Problem to work on:
Return the listing below verbatim. Pictures do not belong in the copy.

Information supplied:
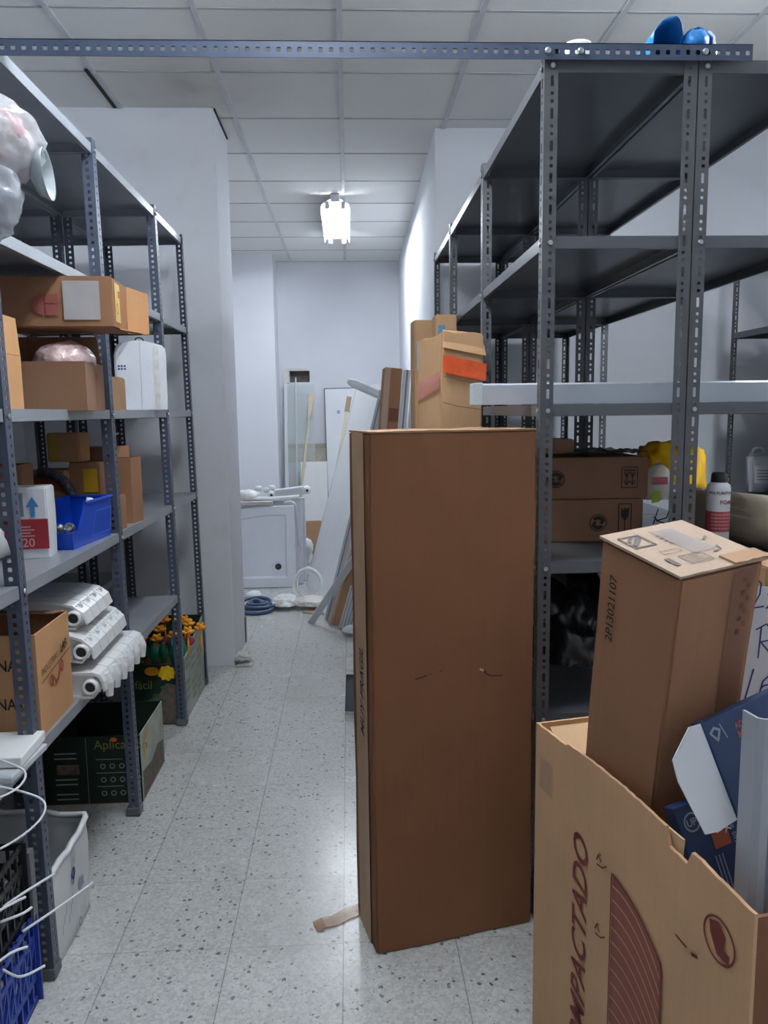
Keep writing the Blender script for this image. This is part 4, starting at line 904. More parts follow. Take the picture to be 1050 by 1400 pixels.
# cartons behind
def lab(t, a0, a1, b0, b1, m, nm='label', lb=None, face=front): printed(t, face(*t['wdh']), lambda bm, f: rect(bm, f, a0, a1, b0, b1), m, nm, lb)
t = carton('tan carton with a white shipping label behind the white and red carton', 0.16, 0.14, 0.21, (-1.11, 2.50, Z3 + 0.062), R(8), K_SM, seed=32); lab(t, 0.05, 0.12, 0.03, 0.16, PAPER)
carton('flat brown carton under the labelled tan carton on the left rack', 0.17, 0.16, 0.06, (-1.11, 2.50, Z3), R(8), K_DK, seed=33)
t = carton('brown carton with orange tape across it behind the dark hose', 0.16, 0.12, 0.125, (-1.085, 2.87, Z3 + 0.105), R(-10), K_OR, seed=34)
printed(t, front(*t['wdh']), lambda bm, f: poly(bm, f, ((0.0, 0.07), (0.16, 0.045), (0.16, 0.10), (0.0, 0.112))), mat('dull_orange', (176, 84, 46), 0.5), 'tape', 'orange tape')
carton('brown carton below the orange-taped carton on the left rack', 0.22, 0.12, 0.10, (-1.09, 2.87, Z3), R(-4), K_SM, seed=35)
t = carton('low brown carton with a dark arrow right of the dark hose', 0.13, 0.11, 0.13, (-0.905, 2.85, Z3), R(-6), K_SM, seed=36)
printed(t, front(*t['wdh']), lambda bm, f: stroke(bm, f, ((0.05, 0.02), (0.05, 0.08)), 0.005), INK, 'printed_mark')
t = carton('small carton with a yellow label on top of the low brown carton', 0.11, 0.09, 0.12, (-0.955, 2.865, Z3 + 0.1325), R(-6), K_SM, seed=37); lab(t, 0.055, 0.108, 0.015, 0.10, mat('yellow_sticker', (206, 160, 30), 0.5), 'label', 'yellow label')
t = carton('topmost small carton of the left rack stack with a pale yellow stripe', 0.12, 0.09, 0.105, (-1.03, 2.885, Z3 + 0.256), R(-6), K_OR, seed=38); lab(t, 0.01, 0.045, 0.005, 0.10, mat('dull_yellow', (186, 152, 62), 0.6))
t = carton('tall narrow brown carton right of the stack, with white cables sticking out', 0.10, 0.10, 0.26, (-0.885, 3.06, Z3), R(-8), K_SM, open_=True, flaps=((0, 0.05, 120),), seed=39)
bm = B(); tube(bm, smoothpath(((-0.90, 3.05, Z3 + 0.05), (-0.905, 3.04, Z3 + 0.27), (-0.92, 3.02, Z3 + 0.33), (-0.88, 3.00, Z3 + 0.355))), 0.004, 6); tag(obj('white_cable', bm, WPL, smooth=True), 'white cable sticking up from the tall narrow brown carton on the left rack', 'cable')
carton('dark brown carton at the back of the left rack beside the tall narrow carton', 0.12, 0.12, 0.30, (-1.02, 3.10, Z3), 0, K_DK, seed=40)
t = thing('grey_sack', 'grey white sack with a dark band at the left edge of the rack shelf', 'sack', (-0.93, 1.80, Z3))
bm = B(); blob(bm, 0.12, 0.10, 0.11, (0, 0, 0.10), 4, 0.15, 2.5, 21, flat=0.0); obj('body', bm, mat('grey_sack_cloth', (150, 152, 154), 0.6), t, smooth=True)
bm = B(); tube(bm, [(0.115 * math.cos(a), 0.098 * math.sin(a), 0.13) for a in [2 * PI * i / 24 for i in range(24)]], 0.009, 6, closed=True); obj('band', bm, mat('dark_red_band', (70, 36, 42), 0.5), t)

# shelf 0.65: DISTRIBULAR carton
w_, d_, h_ = 0.37, 0.25, 0.285
t = carton('open orange brown carton with black lettering on the lower left rack shelf', w_, d_, h_, (-1.018, 2.115, Z4), R(1), K_OR, open_=True, flaps=((2, 0.09, 170),), seed=41, inner=K_DK)
printed(t, front(w_, d_, h_), lambda bm, f: text_bm(bm, f, 'UNA', 0.044, w_ - 0.050, 0.190, bold=0.014, align='RIGHT', sx=0.8), INK, 'printed_text', 'upper black lettering')
printed(t, front(w_, d_, h_), lambda bm, f: text_bm(bm, f, 'NAS', 0.044, w_ - 0.042, 0.085, bold=0.014, align='RIGHT', sx=0.8), INK, 'printed_text', 'lower black lettering')
f = rightf(w_, d_, h_)
def pr(bm, f):
    g = f.turned(0.02, 0.165, R(8)); text_bm(bm, g, 'INDUSTRIAS', 0.027, bold=0.0, sx=0.82, shear=0.1); text_bm(bm, g, 'LAR', 0.036, 0.142, bold=0.03, sx=0.9, shear=0.1)
    stroke(bm, f, ((0.015, 0.148), (0.235, 0.180)), 0.003)
printed(t, f, pr, INK, 'printed_text')
printed(t, f, lambda bm, f: (ring(bm, f, 0.085, 0.132, 0.014, 0.017, 0.007), ring(bm, f, 0.165, 0.148, 0.014, 0.017, 0.007), stroke(bm, f, ((0.098, 0.140), (0.115, 0.118), (0.135, 0.122), (0.152, 0.145)), 0.009)) and None, mat('red_logo', (150, 62, 44), 0.6), 'printed_mark')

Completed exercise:
Keep writing the Blender script for this image. This is part 4, starting at line 904. More parts follow. Take the picture to be 1050 by 1400 pixels.
# cartons behind
def lab(t, a0, a1, b0, b1, m, nm='label', lb=None, face=front): printed(t, face(*t['wdh']), lambda bm, f: rect(bm, f, a0, a1, b0, b1), m, nm, lb)
t = carton('tan carton with a white shipping label behind the white and red carton', 0.16, 0.14, 0.21, (-1.11, 2.50, Z3 + 0.062), R(8), K_SM, seed=32); lab(t, 0.05, 0.12, 0.03, 0.16, PAPER)
carton('flat brown carton under the labelled tan carton on the left rack', 0.17, 0.16, 0.06, (-1.11, 2.50, Z3), R(8), K_DK, seed=33)
t = carton('brown carton with orange tape across it behind the dark hose', 0.16, 0.12, 0.125, (-1.085, 2.87, Z3 + 0.105), R(-10), K_OR, seed=34)
printed(t, front(*t['wdh']), lambda bm, f: poly(bm, f, ((0.0, 0.07), (0.16, 0.045), (0.16, 0.10), (0.0, 0.112))), mat('dull_orange', (176, 84, 46), 0.5), 'tape', 'orange tape')
carton('brown carton below the orange-taped carton on the left rack', 0.22, 0.12, 0.10, (-1.09, 2.87, Z3), R(-4), K_SM, seed=35)
t = carton('low brown carton with a dark arrow right of the dark hose', 0.13, 0.11, 0.13, (-0.905, 2.85, Z3), R(-6), K_SM, seed=36)
printed(t, front(*t['wdh']), lambda bm, f: stroke(bm, f, ((0.05, 0.02), (0.05, 0.08)), 0.005), INK, 'printed_mark')
t = carton('small carton with a yellow label on top of the low brown carton', 0.11, 0.09, 0.12, (-0.955, 2.865, Z3 + 0.1325), R(-6), K_SM, seed=37); lab(t, 0.055, 0.108, 0.015, 0.10, mat('yellow_sticker', (206, 160, 30), 0.5), 'label', 'yellow label')
t = carton('topmost small carton of the left rack stack with a pale yellow stripe', 0.12, 0.09, 0.105, (-1.03, 2.885, Z3 + 0.256), R(-6), K_OR, seed=38); lab(t, 0.01, 0.045, 0.005, 0.10, mat('dull_yellow', (186, 152, 62), 0.6))
t = carton('tall narrow brown carton right of the stack, with white cables sticking out', 0.10, 0.10, 0.26, (-0.885, 3.06, Z3), R(-8), K_SM, open_=True, flaps=((0, 0.05, 120),), seed=39)
bm = B(); tube(bm, smoothpath(((-0.90, 3.05, Z3 + 0.05), (-0.905, 3.04, Z3 + 0.27), (-0.92, 3.02, Z3 + 0.33), (-0.88, 3.00, Z3 + 0.355))), 0.004, 6); tag(obj('white_cable', bm, WPL, smooth=True), 'white cable sticking up from the tall narrow brown carton on the left rack', 'cable')
carton('dark brown carton at the back of the left rack beside the tall narrow carton', 0.12, 0.12, 0.30, (-1.02, 3.10, Z3), 0, K_DK, seed=40)
t = thing('grey_sack', 'grey white sack with a dark band at the left edge of the rack shelf', 'sack', (-0.93, 1.80, Z3))
bm = B(); blob(bm, 0.12, 0.10, 0.11, (0, 0, 0.10), 4, 0.15, 2.5, 21, flat=0.0); obj('body', bm, mat('grey_sack_cloth', (150, 152, 154), 0.6), t, smooth=True)
bm = B(); tube(bm, [(0.115 * math.cos(a), 0.098 * math.sin(a), 0.13) for a in [2 * PI * i / 24 for i in range(24)]], 0.009, 6, closed=True); obj('band', bm, mat('dark_red_band', (70, 36, 42), 0.5), t)

# shelf 0.65: DISTRIBULAR carton
w_, d_, h_ = 0.37, 0.25, 0.285
t = carton('open orange brown carton with black lettering on the lower left rack shelf', w_, d_, h_, (-1.018, 2.115, Z4), R(1), K_OR, open_=True, flaps=((2, 0.09, 170),), seed=41, inner=K_DK)
printed(t, front(w_, d_, h_), lambda bm, f: text_bm(bm, f, 'UNA', 0.044, w_ - 0.050, 0.190, bold=0.014, align='RIGHT', sx=0.8), INK, 'printed_text', 'upper black lettering')
printed(t, front(w_, d_, h_), lambda bm, f: text_bm(bm, f, 'NAS', 0.044, w_ - 0.042, 0.085, bold=0.014, align='RIGHT', sx=0.8), INK, 'printed_text', 'lower black lettering')
f = rightf(w_, d_, h_)
def pr(bm, f):
    g = f.turned(0.02, 0.165, R(8)); text_bm(bm, g, 'INDUSTRIAS', 0.027, bold=0.0, sx=0.82, shear=0.1); text_bm(bm, g, 'LAR', 0.036, 0.142, bold=0.03, sx=0.9, shear=0.1)
    stroke(bm, f, ((0.015, 0.148), (0.235, 0.180)), 0.003)
printed(t, f, pr, INK, 'printed_text')
printed(t, f, lambda bm, f: (ring(bm, f, 0.085, 0.132, 0.014, 0.017, 0.007), ring(bm, f, 0.165, 0.148, 0.014, 0.017, 0.007), stroke(bm, f, ((0.098, 0.140), (0.115, 0.118), (0.135, 0.122), (0.152, 0.145)), 0.009)) and None, mat('red_logo', (150, 62, 44), 0.6), 'printed_mark')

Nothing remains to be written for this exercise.